Apropos heraus schneiden, man schaut auf die Laufzeit und denkt so, ajo, der hat halt viel zu sagen. Aber dem ist nicht so. Der Film ist voller Szenen die man in der deleted scenes Ecke einer Bluray sieht, und so denkt, ach, ganz interessant das zu sehen, aber vollkommen richtig dass es nicht im Film ist. Da hätte man problemlos eine Stunde gekürzt bekommen, und dabei den Film auch noch aufgewertet.

Da ist viel negatives bei, dennoch fand ich den Film unterm Strich gut. Wobei ich schon das Gefühl hatte, der Film setzt voraus dass ich all das irgendwie kenne und weiß und er referenzieren kann. Dieser Punkt, die jungen Menschen wissen nicht mal wer Hoffa war, joa, ich wusste nicht wer Hoffa war. Aber ich hab auch nicht das Gefühl dass der Film da wirklich eine Bildungslücke geschlossen hat, weil von den Details und Verstrickungen weiß ich irgendwie immer noch nicht wirklich was. Und was die Bindungen angeht, die Hoffa eingeht und zu denen er Vertrauen hat, kamen irgendwie auch nicht so wirklich an, so wie sie der Film aufbaut. Entsprechend funktionieren so Szenen wie der Telefonanruf nur über das Schauspiel, De Niro weiß welch Sünde er da begangen hat, und ich muss es ihm vom Gesicht ablesen, da ich nicht wirklich gemerkt habe, was da zwischen ihnen war. Obwohl ja mehr als genug Zeit war es zu zeigen. Ein kurzes, die Kinder spielen zusammen und die Tochter mag ihn und die Frauen verstehen sich, so aus dem Off gesprochen, hat das für mich nicht rüber gebracht. Da braucht es mehr als einen Eisbecher von Onkel Hoffa. Und es setzt ja noch mehr in Gang, etwa wie ihn diese Tat innerhalb der eigenen Familie isoliert.

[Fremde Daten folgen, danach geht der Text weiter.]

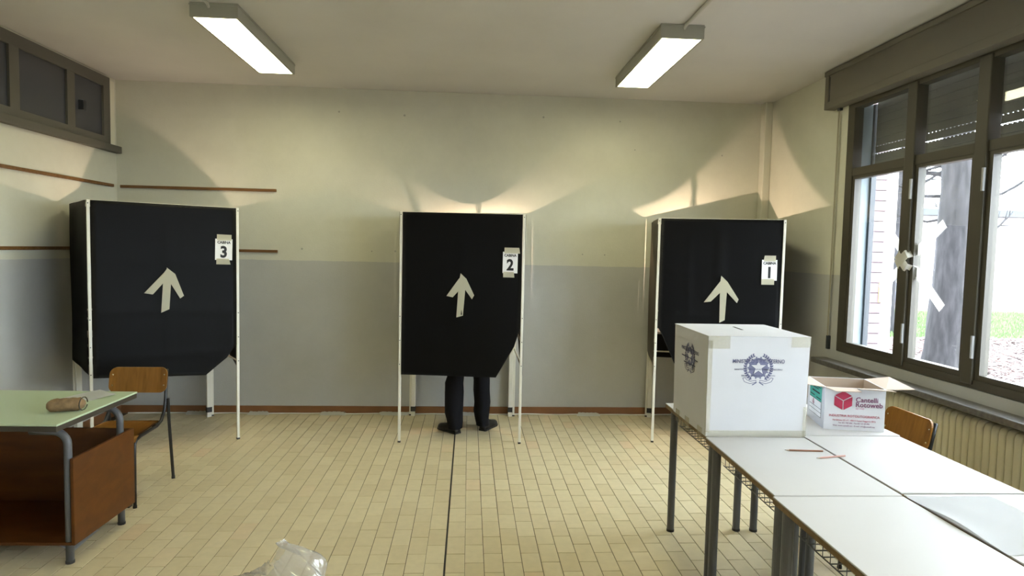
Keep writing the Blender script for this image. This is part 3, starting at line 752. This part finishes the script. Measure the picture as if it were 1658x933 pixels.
# ------------------------------------------------------------------ tables on the right
def table(x, y, rz, wx, ly, label):
    """x, y = far left corner; local +x right, -y towards the camera"""
    t = thing('school_table', label, 'table', (x, y, 0), rz, 'white topped tables pushed together')
    zt = .752
    bbox(0, wx, -ly, 0, zt-.006, zt, .0015, 1).build('tabletop', 'top', t)
    box(.0008, wx-.0008, -ly+.0008, -.0008, zt-.026, zt-.0065).build('edge_band', 'edge', t, label='brown edge of the table top')
    for lx, yy in ((.045, -.035), (wx-.045, -.035), (.045, -ly+.04), (wx-.045, -ly+.04)):
        lg = tube([(lx, yy, .012), (lx, yy, zt-.026)], .0205, 14).build('leg', 'leg', t, smooth=False)
        tube([(lx, yy, 0), (lx, yy, .014)], .0225, 12).build('foot_cap', 'foot', lg)
    fr = MB(); fr.box(.04, .06, -ly+.06, -.055, zt-.05, zt-.026); fr.box(wx-.06, wx-.04, -ly+.06, -.055, zt-.05, zt-.026)
    fr.box(.06, wx-.06, -.05, -.03, zt-.05, zt-.026); fr.box(.06, wx-.06, -ly+.03, -ly+.05, zt-.05, zt-.026); fr.build('apron_frame', 'leg', t)
    b = MB(); y0 = -.09; k = 0
    zb = zt-.115
    while y0 > -ly+.09:
        b.tube([(.066, y0, zt-.03), (.066, y0, zb), (wx-.066, y0, zb), (wx-.066, y0, zt-.03)], .0024, 5); y0 -= .046
    for xx in (.066, .13, .2, .27, .34, wx-.066): b.tube([(xx, -.07, zb), (xx, -ly+.07, zb)], .0024, 5)
    for xx in (.066, wx-.066): b.tube([(xx, -.07, zt-.062), (xx, -ly+.07, zt-.062)], .0024, 5)
    b.build('wire_basket', 'wire', t)
    return t
D3 = math.radians
table(1.160, 3.610, 0, .486, .664, 'white topped table under the ballot box, far left of the table block')
table(1.146, 2.937, -D3(1.2), .486, .722, 'white topped table with the two pencils, middle of the left row')
table(1.119, 2.203, -D3(.7), .495, .72, 'white topped table nearest the camera in the left row')
table(1.656, 3.60, 0, .488, .632, 'white topped table under the open white carton, far right of the block')
table(1.642, 2.960, -D3(1.0), .488, .728, 'empty white topped table in the middle of the right row')
table(1.628, 2.217, -D3(.7), .488, .72, 'white topped table nearest the camera in the right row, under a paper sheet')

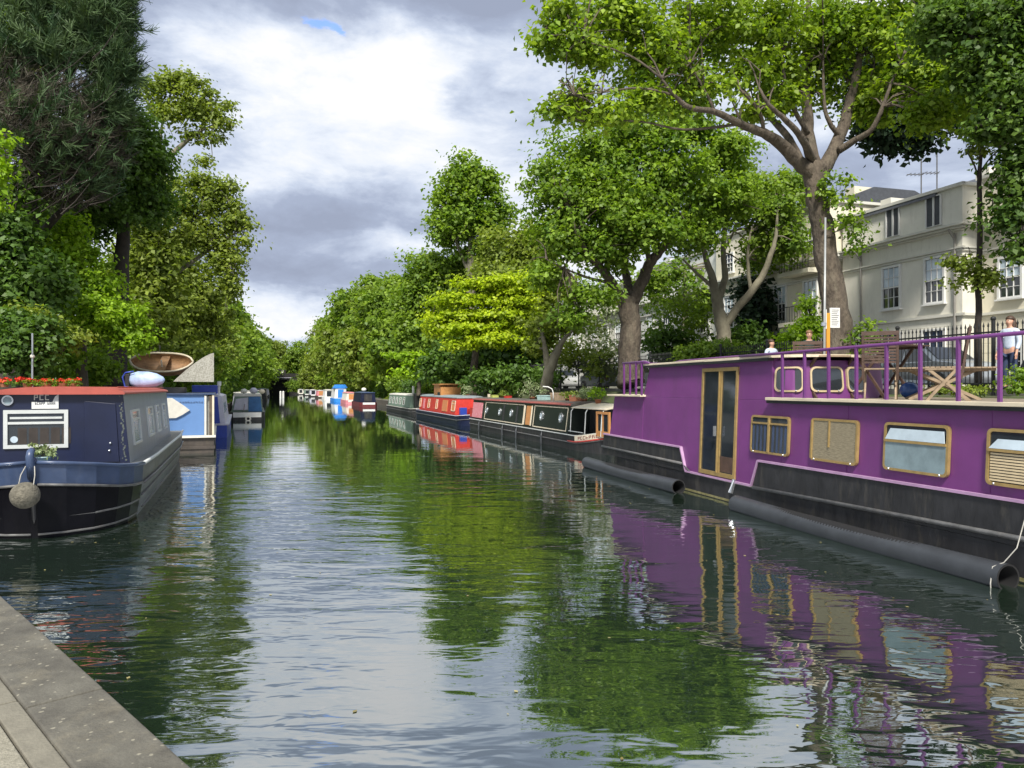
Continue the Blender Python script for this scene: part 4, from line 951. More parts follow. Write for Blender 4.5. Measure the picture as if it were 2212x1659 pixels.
# --- right bank: dark green boat, red boat, sage boat and more into the distance
def side_frame(Xs,Ys,sl_=.30): return Fr(Xs,Ys,math.atan2(-1,sl_))
def centre(fr,beam): o=fr.o+fr.w*(beam/2); return Fr(o.x,o.y,fr.a)
s1=side_frame(10.2-.30*42.6,42.6); U=lambda x,off=.15: s1.on(x,890,off)[0]
c0_,c1_=U(1020),U(1226)
wins=[(U(x),0,.86,1.24,'port') for x in (1050,1078.6,1103)]+[(U(x),0,.88,1.27,'port') for x in (1168.5,1210)]
wins+=[(U(1021),U(1041)-U(1021),.62,1.42,M_PANELP),(U(1131),.10,.62,1.46,M_CREAM),(U(1146),.10,.62,1.46,M_CREAM),(U(1136),U(1146)-U(1136),.64,1.44,M_WOOD),
       (U(1086),.18,.66,1.40,M_BLACK),(U(1114),.2,.66,1.40,M_BLACK)]
B5,S5,d5=narrowboat('dark green narrowboat with oval portholes, cream lining and a red roof edge',centre(s1,2.1),19.6,2.1,dict(hull=M_BLACK,cabin=M_GREENH,roof=mat('dull_dark_roof',(.085,.075,.065),rough=.7,var=.4),roofz=1.68,gun=.54,cab=(c0_,c1_+.1),wins=wins,rail=M_RED,bow=3.0,bowlift=.42,line=M_ALU))
for a,b in ((U(1047),U(1130)),(U(1152),U(1224))):
    m=MB(); m.ring(rect(a,b,.60,1.48),rect(a+.035,b-.035,.635,1.445),S5,.0,.012); m.build('coach_line',M_CREAM,B5)
m=MB(); m.tube([(c0_-.05,-d5['tb']-.045,1.585),(c1_+.15,-d5['tb']-.045,1.585)],.035,6); m.build('roof_edge',M_RED,B5)
# open front deck: green covered cratch frame, wooden glazed doors, cream name panel on the bow
xs1=c1_+.1
m=MB(); 
for x in (xs1+.12,xs1+1.5,xs1+2.9): m.tube([(x,-.88,.6),(x,-.84,1.35),(x,-.74,1.5),(x,.74,1.5),(x,.84,1.35),(x,.88,.6)],.02,6)
m.tube([(xs1,-.74,1.5),(xs1+2.9,-.74,1.5)],.02,6); m.tube([(xs1,-.9,.64),(xs1+1.4,-.9,.64)],.018,6); m.build('cratch_frame',M_ALU,B5)
m=MB(); m.loft([[(x,-.80,1.50),(x,0,1.66),(x,.80,1.50),(x,.80,1.47),(x,0,1.62),(x,-.80,1.47)] for x in (xs1,xs1+3.1)]); m.build('cratch_roof',M_CREAM,B5)
m=MB(); m.box(xs1+.05,xs1+2.9,-.1,.85,.56,1.46); m.build('cratch_cover',M_BLACK,B5)
xd0=U(1283,.1); xd1=U(1311,.1)
m=MB(); fn=lambda u,v,o:(u,-.86-o,v)
m.ring(rect(xd0,xd1,.60,1.42),rect(xd0+.09,xd1-.09,.78,1.34),fn,-.04,.02); m.plate(rect((xd0+xd1)/2-.02,(xd0+xd1)/2+.02,.78,1.35),fn,-.04,.015); dd=m.build('glazed_door',M_WOOD,B5)
m=MB(); m.plate(rect(xd0+.08,xd1-.08,.77,1.35),fn,-.03,-.01); m.build('pane',M_GLASS,dd)
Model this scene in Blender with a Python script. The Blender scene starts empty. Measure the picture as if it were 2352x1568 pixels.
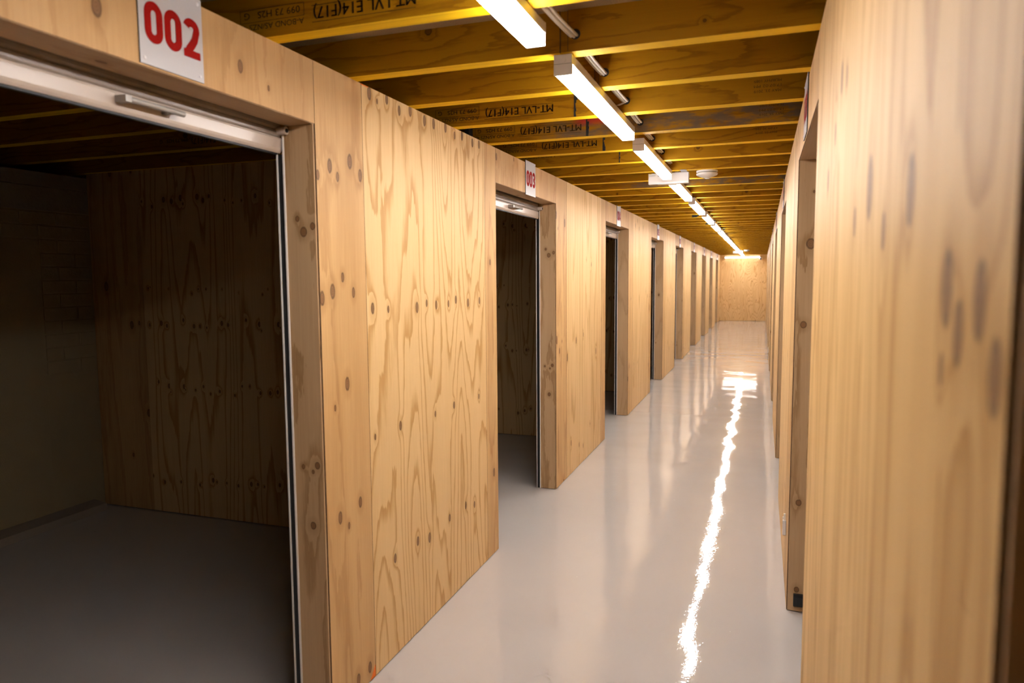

Nee, Scorsese hatte seinen Abschlussknaller mit Wolf of Wallstreet, ein Film wie ich ihn ihm nicht mehr zugetraut hatte, und der nochmal exzellentes Oldschoolkino raus haut. Irishman gelingt das in meinen Augen nicht. Eher ein Film mit dem man einen kompletten verregneten Sonntagnachmittag verpimmeln kann, um dabei seinen Kater auszukurieren. Hier wird einem auch nicht viel abverlangt, da kann man sich über drei Stunden berieseln lassen, bekommt auch das ein oder andere geboten, gerade die Massenszenen sind echt beeindruckend aufwendig und kommen supergeil rüber. Star des Films ist für mich Pesci, es ist bemerkenswert was er da macht, während jeder quasi seine Paradarolle performt, spielt Pesci nicht den aufgedrehten Zwerg, sondern einen ruhigen Bossmenschen der sich in der Unscheinbarkeit versteckt, und sowohl die Herzlichkeit, die Bodenständigkeit, als auch die Abgewichstheit und die Abgründe allein mit kurzen Blicken zu transportieren vermag. Könnte mich nicht erinnern ihn jemals so stark gesehen zu haben, seine Performance ist für mich einer der Hauptgründe dafür dass es Irishman über bloße Bemühtheit mit kennstekennste Schauwerten heraus schafft, und trotz aller Probleme durchaus sehenswert ist.